Um reclame chamou atenção na última segunda-feira, 23, no intervalo comercial da entrevista do governador do Maranhão, Flavio Dino, no Roda Viva. A TV Cultura exibiu um vídeo promocional de um minuto do governo do estado de São Paulo exaltando, com estética à moda Tropa de Elite, ou Miami Vice – mas sem lancha, areia ou palmeira -, a polícia do estado de São Paulo.
A TV Cultura é mantida pela Fundação Padre Anchieta, que é mantida pelo governo paulista.
O vídeo alterna imagens e sons de policiais dando tiros de fuzil com dados da polícia paulista sob o comando de João Doria, como “55 megaoperações”, “1.700 novas viaturas”, “107 toneladas de drogas apreendidas” e “130 mil prisões efetuadas”. No fim, uma lacração: “uma polícia de respeito para um estado de respeito”.
Um “estado de respeito” é o slogan do governo Doria no estado de São Paulo. Trata-se de um claro trocadilho – troca mesmo, opção de um em vez do outro – com “Estado de Direito”.
O vídeo foi publicado no dia 21 de setembro no canal da Segurança Pública do estado de São Paulo no Youtube, e está sendo veiculado na TV desde o último domingo, 22. Na última terça-feira, 24, apenas horas depois do Roda Viva, o portal UOL publicou um levantamento feito com base em dados do Instituto Sou da Paz mostrando que entre janeiro e junho deste ano a “polícia de respeito” do estado de São Paulo foi responsável por uma em cada três mortes violentas na capital paulista.

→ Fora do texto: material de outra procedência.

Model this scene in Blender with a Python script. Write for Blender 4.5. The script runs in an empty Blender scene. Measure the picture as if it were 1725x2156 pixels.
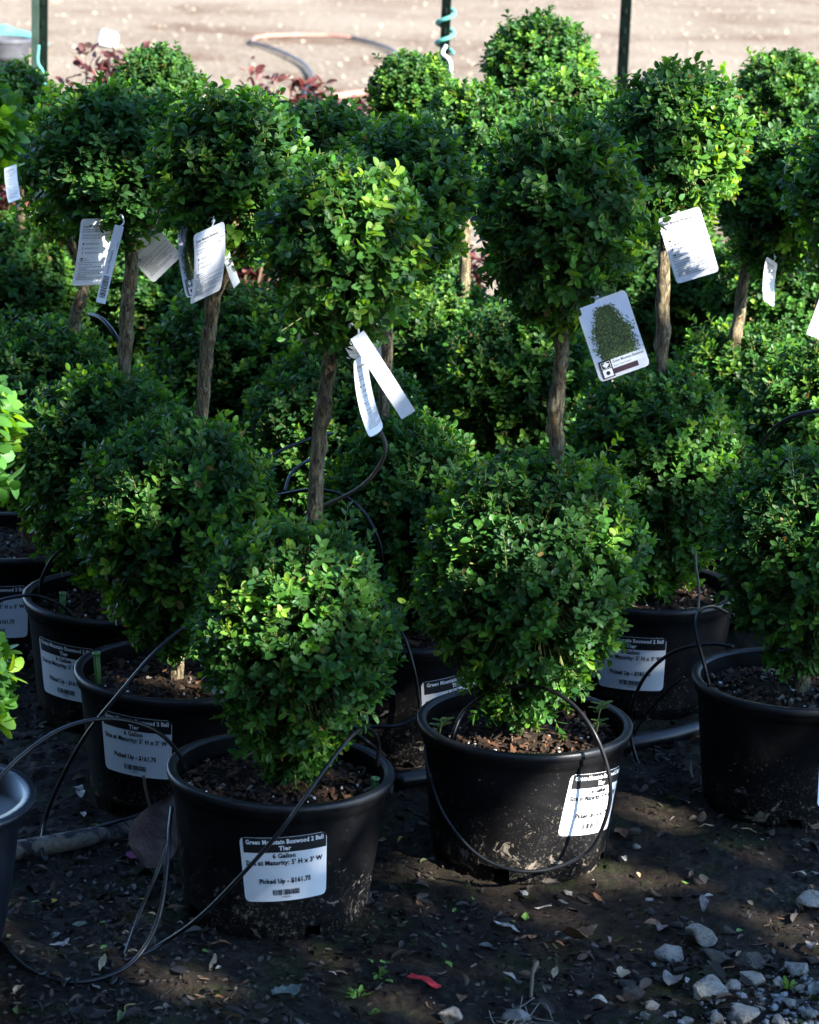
import bpy, bmesh, math, random
import numpy as np
from mathutils import Vector, Matrix

# ------------------------------------------------------------------ camera, sky, sun, exposure
SC = bpy.context.scene
COL = SC.collection
FPX, CAMH, PIT, ROLL = 6235.0, 1.75, math.radians(15.0), math.radians(2.2)   # focal length in units of a 2156-high frame
fw = np.array([0, math.cos(PIT), -math.sin(PIT)])
r0 = np.array([1.0, 0, 0]); u0 = np.cross(r0, fw)
CR = r0 * math.cos(ROLL) + u0 * math.sin(ROLL)
CU = -r0 * math.sin(ROLL) + u0 * math.cos(ROLL)
cam = bpy.data.cameras.new('camera'); camo = bpy.data.objects.new('camera', cam); COL.objects.link(camo)
cam.sensor_fit = 'VERTICAL'; cam.sensor_height = 36.0; cam.lens = 36.0 * FPX / 2156.0
cam.clip_end = 500; cam.clip_start = 0.05
cam.dof.use_dof = True; cam.dof.focus_distance = 4.75; cam.dof.aperture_fstop = 10.0
M = Matrix.Identity(4)
for i in range(3):
    M[i][0], M[i][1], M[i][2] = CR[i], CU[i], -fw[i]
M[2][3] = CAMH
camo.matrix_world = M
SC.camera = camo

SUN = np.array([0.66, -0.53, 0.50]); SUN /= np.linalg.norm(SUN)      # direction towards the sun
world = bpy.data.worlds.new('World'); SC.world = world; world.use_nodes = True
nt = world.node_tree; bg = nt.nodes['Background']
sky = nt.nodes.new('ShaderNodeTexSky'); sky.sky_type = 'NISHITA'; sky.sun_disc = False
sky.sun_elevation = math.asin(SUN[2]); sky.sun_rotation = math.atan2(SUN[0], SUN[1])
sky.altitude = 1500; sky.air_density = 1.0; sky.dust_density = 0.2; sky.ozone_density = 4.5
nt.links.new(sky.outputs[0], bg.inputs[0]); bg.inputs[1].default_value = 0.115
sl = bpy.data.lights.new('sun', 'SUN'); slo = bpy.data.objects.new('sun', sl); COL.objects.link(slo)
sl.energy = 5.0; sl.angle = math.radians(0.55); sl.color = (1.0, 0.95, 0.87)
slo.rotation_euler = Vector(-SUN).to_track_quat('-Z', 'Y').to_euler()
SC.view_settings.view_transform = 'Standard'; SC.view_settings.look = 'None'
SC.view_settings.exposure = 2.55; SC.view_settings.gamma = 1.0; SC.view_settings.use_curve_mapping = False
SC.render.engine = 'CYCLES'
SC.cycles.use_denoising = True
SC.cycles.max_bounces = 7; SC.cycles.diffuse_bounces = 3; SC.cycles.glossy_bounces = 3; SC.cycles.transmission_bounces = 4
SC.cycles.sample_clamp_indirect = 6.0

rng = np.random.default_rng(11); random.seed(11)

def pt(x, y, z=None, Y=None):
    """point of the place seen at (x, y) of the 1725 x 2156 frame, at height z or at depth Y"""
    d = fw + CR * (x - 862.5) / FPX + CU * (1078 - y) / FPX
    t = (z - CAMH) / d[2] if z is not None else Y / d[1]
    return d * t + np.array([0, 0, CAMH])

def pxm(Y):            # frame units per metre at depth Y (about)
    return FPX / (Y * 1.04)

# ------------------------------------------------------------------ materials
MATS = {}
def new_mat(name):
    m = bpy.data.materials.new(name); m.use_nodes = True
    n = m.node_tree.nodes; b = n['Principled BSDF']
    MATS[name] = m
    return m, m.node_tree, n, b
def node(t, kind, **kw):
    n = t.nodes.new(kind)
    for k, v in kw.items(): setattr(n, k, v)
    return n
def noise(t, scale, detail=4, rough=0.55, coord=None, dist=0.0):
    n = node(t, 'ShaderNodeTexNoise'); n.inputs['Scale'].default_value = scale; n.inputs['Detail'].default_value = detail
    n.inputs['Roughness'].default_value = rough; n.inputs['Distortion'].default_value = dist
    if coord is not None: t.links.new(coord, n.inputs['Vector'])
    return n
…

O governo de São Paulo gosta mesmo de trocadilhos. O nome do secretário de Comunicação de João Dória? O nome é Mata, Cléber Mata. João, também.
Rota mata um, dois, três, 4, 6, 11
Um outro vídeo, mais longo, de 8 minutos, foi publicado nesta quarta no canal da Polícia Militar de São Paulo no YouTube. Com cabos, soldados e oficiais impecavelmente fardados, o vídeo tem legendas em inglês. Quando a “lieutenant” Cintia aparece dizendo que a mais importante função da PM de São Paulo é “preservar a vida de qualquer pessoa”, ficou assim:

Na versão estendida, na única cena em que um pessoa aparece sendo algemada, o ator é negro. Na parte sobre o Fotocrim, “modern planning and management tool” da PMESP, aparece a ficha criminal de um sujeito onde se pode ler “vulgo: chocolate”.
No vídeo que está sendo veiculado na TV, o último dado apresentado no vídeo é este: “quatro novos batalhões especiais de polícia no padrão Rota”. Rota: Rondas Ostensivas Tobias de Aguiar, a “tropa de elite” da Polícia Militar de São Paulo que aterroriza as periferias da capital e interior paulistas.
O noticiário de 2019 sobre a Rota é que “Rota mata um”, “Rota mata dois”, “Rota mata três”, “Rota mata 4”, “Rota mata seis”, “Rota mata 11”.
What’s the difference?
Os policiais da Rota que no dia 4 de abril mataram 11 em Guararema – mesmo número de pessoas mortas pela polícia da Alemanha em todo o ano de 2018 – ganharam de João Doria o certificado “Policial nota 10”. Quatro dos mortos em Guararema foram baleados com tiros disparados a poucos centímetros de distância. Foram executados. Nota 10!
Ainda assim, a Folha de S.Paulo desta quinta-feira, 26, diz que a campanha da polícia de São Paulo mira “centristas desgostosos com a violência policial”, e que Dória, presidenciável, “busca se diferenciar de Bolsonaro e Witzel em tema caro a conservadores”.
Se diferenciar? É claro que alguma diferença há entre o genocídio em curso no Rio e a política de “execuções nota 10” em São Paulo, porque as coisas têm sempre alguma diferença e gradações. Mas é como já disse Frank Costello, personagem de Jack Nicholson em “Os Infiltrados”, de Martin Scorcese: “when you’re facing a loaded gun, what’s the difference?”.